In some cases ,this resulted in understandable bitterness among these women towards the dockers and the Liffey. After all, it had for a long time been the focus and sustenance of their lives. The lifestyle and work - although it could be hard and cruel - had a certain type of cachet to it. Daughters of dockers tended to be attracted to, and marry, dockers or sons of dockers. It became a way of life not just for the dockers themselves but for their wives and families too.
When this identity was suddenly taken away from them by an unavoidable (or in some cases, avoidable) accident, there was often great resentment left behind. It was as if the great river Liffey which once seduced and sustained them with its incoming tides of ships and cargoes had suddenly, in one surging, powerful, ebbing tide, taken away their man as well as everything they had known.
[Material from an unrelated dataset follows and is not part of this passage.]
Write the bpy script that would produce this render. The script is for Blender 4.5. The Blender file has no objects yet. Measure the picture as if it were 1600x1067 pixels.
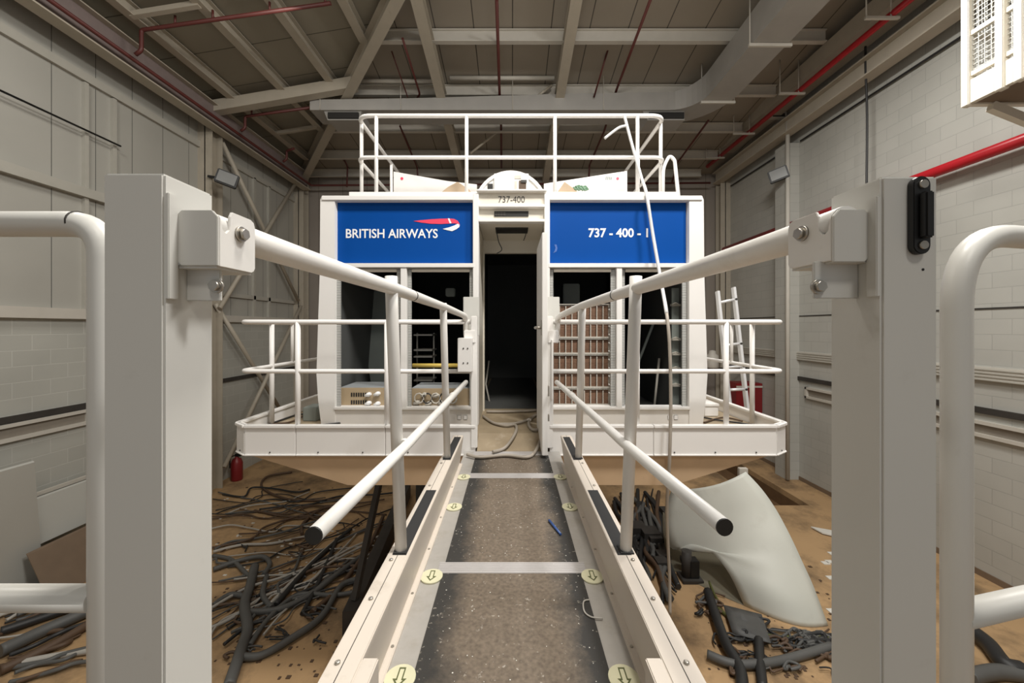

The river Liffey, Anna Livia Plurabelle, the great seductress of men and lives.
My Liffey Love
Where has he gone my Liffey love
You took him on your tide that early morn,
You left him battered and broken like splintered wood
Oh where oh where is my Liffey love.
That morning he kissed me and said his goodbyes
Headed off to your bosom amid your soft skies,
But you crushed him like cinders and cast him aside
Oh where oh where is my Liffey love.
How many more have you swept off their feet
Tempted by the charms of an uncertain fate,
You used our men as they lapped at your shores
Oh where oh where is my Liffey love.
You lured them with danger and ill-gotten gains
Lined up like lambs you called our their names,
Now our hearts lie empty like ship holds discharged
Oh where oh where is my Liffey love.
Oh you knew how to show our boys a good time
With beeros and sing songs, session and crimes,
You played with our men you took their young hearts
Oh where oh where is my Liffey love.
They were eager and willing to fall for your charms
They left us at daybreak to enter your arms,
We couldn’t compete your call was too strong
Oh where oh where is my Liffey love.
We waited at home until they’d come in
To tell us stories of where they had been,
You brought them to places we couldn’t go
Oh where oh where is my Liffey love.
When your love ends its cruel painful and quick
Our men are left crushed, pitiful and sick,
Our lives are shattered our will to live gone
Oh where oh where is my Liffey love.